Politics is about choices. What we reward, what we discourage and ultimately, what kind of country we want to live in.
The changes to pension salary sacrifice rules announced in the Chancellor’s Nightmare Before Christmas Budget make one thing clear: the Government is discouraging personal responsibility, and this is simply the wrong choice.
The measly threshold that will be introduced sends a clear message to hard working Brits that there is simply no point in saving for retirement.
As I have warned in Westminster time and time again, the UK is in the depth of a pension adequacy crisis.
Fewer than one in four people are saving for a comfortable retirement. This statistic should trigger the Government to incentivise not discourage saving.
First, Ministers have kicked both the Pensions Review and the Pensions Dashboard into the long grass. Second, they allowed rumours to grow about changes to the Tax Free Cash Lump Sum leading to damaging mass withdrawals. And now, they have, effectively, scrapped one of the biggest incentives for people to forgo part of their salary to secure a more adequate retirement.
More than 3.3 million people in the UK will be impacted. These are not millionaires of wealthy elites. These are ordinary workers who have done exactly what successive governments have encouraged. They have worked hard, earned promotions and pay rises and saved responsibly. However, they now face losing around £50,000 from their retirement pots.

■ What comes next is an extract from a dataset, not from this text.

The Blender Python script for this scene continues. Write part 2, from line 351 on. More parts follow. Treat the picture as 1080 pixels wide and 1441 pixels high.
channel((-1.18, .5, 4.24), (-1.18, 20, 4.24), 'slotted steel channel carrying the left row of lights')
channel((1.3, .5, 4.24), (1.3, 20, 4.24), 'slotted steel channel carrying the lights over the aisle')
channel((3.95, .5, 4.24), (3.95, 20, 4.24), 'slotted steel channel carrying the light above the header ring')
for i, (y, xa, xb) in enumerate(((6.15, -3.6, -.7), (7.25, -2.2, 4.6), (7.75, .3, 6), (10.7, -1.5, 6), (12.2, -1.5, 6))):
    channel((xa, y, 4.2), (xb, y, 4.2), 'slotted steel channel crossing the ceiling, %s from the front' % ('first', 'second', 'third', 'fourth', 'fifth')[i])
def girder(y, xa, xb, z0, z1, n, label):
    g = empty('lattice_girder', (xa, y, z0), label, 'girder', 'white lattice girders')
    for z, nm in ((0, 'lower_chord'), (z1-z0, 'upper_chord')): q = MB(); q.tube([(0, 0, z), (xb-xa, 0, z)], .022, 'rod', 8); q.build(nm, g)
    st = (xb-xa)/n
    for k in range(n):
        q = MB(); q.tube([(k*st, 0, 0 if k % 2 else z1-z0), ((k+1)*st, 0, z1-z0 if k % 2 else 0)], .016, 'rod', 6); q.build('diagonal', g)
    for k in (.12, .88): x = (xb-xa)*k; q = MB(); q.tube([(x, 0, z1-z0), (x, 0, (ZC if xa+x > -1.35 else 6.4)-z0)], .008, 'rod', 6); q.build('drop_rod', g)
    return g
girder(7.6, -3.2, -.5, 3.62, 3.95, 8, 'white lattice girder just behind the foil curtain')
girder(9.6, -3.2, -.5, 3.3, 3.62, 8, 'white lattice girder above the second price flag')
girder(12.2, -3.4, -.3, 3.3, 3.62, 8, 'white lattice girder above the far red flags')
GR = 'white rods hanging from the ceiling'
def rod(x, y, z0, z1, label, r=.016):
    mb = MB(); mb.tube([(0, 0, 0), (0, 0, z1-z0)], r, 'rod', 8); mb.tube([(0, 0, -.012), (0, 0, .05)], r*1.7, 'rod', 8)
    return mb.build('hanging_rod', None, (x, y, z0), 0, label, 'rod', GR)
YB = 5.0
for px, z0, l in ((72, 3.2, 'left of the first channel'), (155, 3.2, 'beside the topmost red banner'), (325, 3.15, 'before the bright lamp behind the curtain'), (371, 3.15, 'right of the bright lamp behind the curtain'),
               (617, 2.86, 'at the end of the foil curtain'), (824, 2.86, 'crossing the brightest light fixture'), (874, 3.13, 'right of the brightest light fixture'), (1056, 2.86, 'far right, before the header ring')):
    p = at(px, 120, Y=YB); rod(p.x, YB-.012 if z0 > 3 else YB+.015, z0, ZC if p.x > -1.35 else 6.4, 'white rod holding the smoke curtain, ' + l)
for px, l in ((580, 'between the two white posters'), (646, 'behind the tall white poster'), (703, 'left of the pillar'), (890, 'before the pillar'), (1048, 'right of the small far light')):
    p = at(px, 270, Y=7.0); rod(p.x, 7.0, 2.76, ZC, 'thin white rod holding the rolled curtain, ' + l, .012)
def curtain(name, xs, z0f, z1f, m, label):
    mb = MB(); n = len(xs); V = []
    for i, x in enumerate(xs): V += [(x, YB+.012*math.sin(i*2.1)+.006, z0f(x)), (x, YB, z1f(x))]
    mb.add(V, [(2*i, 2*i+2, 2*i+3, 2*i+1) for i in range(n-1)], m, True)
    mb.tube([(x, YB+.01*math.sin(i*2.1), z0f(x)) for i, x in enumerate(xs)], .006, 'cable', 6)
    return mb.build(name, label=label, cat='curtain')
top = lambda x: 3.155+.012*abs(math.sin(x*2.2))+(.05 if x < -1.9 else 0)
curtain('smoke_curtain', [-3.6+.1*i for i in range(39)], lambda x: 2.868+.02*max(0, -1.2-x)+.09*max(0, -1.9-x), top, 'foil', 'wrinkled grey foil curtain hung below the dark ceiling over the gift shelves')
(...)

This £50,000 is the difference between self-reliance and potential dependence on the state. The difference between a comfortable retirement or living their twilight years in penury.
And why is this measly threshold being introduced? Just to boost the balance sheets of a Government that is intent on spending like there’s no tomorrow.
Welfare spending continues to rise at unsustainable rates, driven by the Hard-Left on the Government back-benches. At the same time, businesses and the private sector are being placed under greater pressures through higher costs, undermining their growth.
Meanwhile, the public sector continues to be protected. Those at the top keep their gold-plated pensions - funded by the very taxpayer whose retirement savings are being eroded. These schemes grow at an exponential rate and the Government lacks any courage to do anything about them.
Politics is about choices. This Government has made its choice. It has chosen to punish prudent savers. It has choses to disincentivise hard work, and it has chosen to tell people across the country that taking responsibility does not pay.
Instead, the Government’s message is that regardless of how hard you work or how much responsibility you take, you will never be allowed to have more than somebody who chooses not to.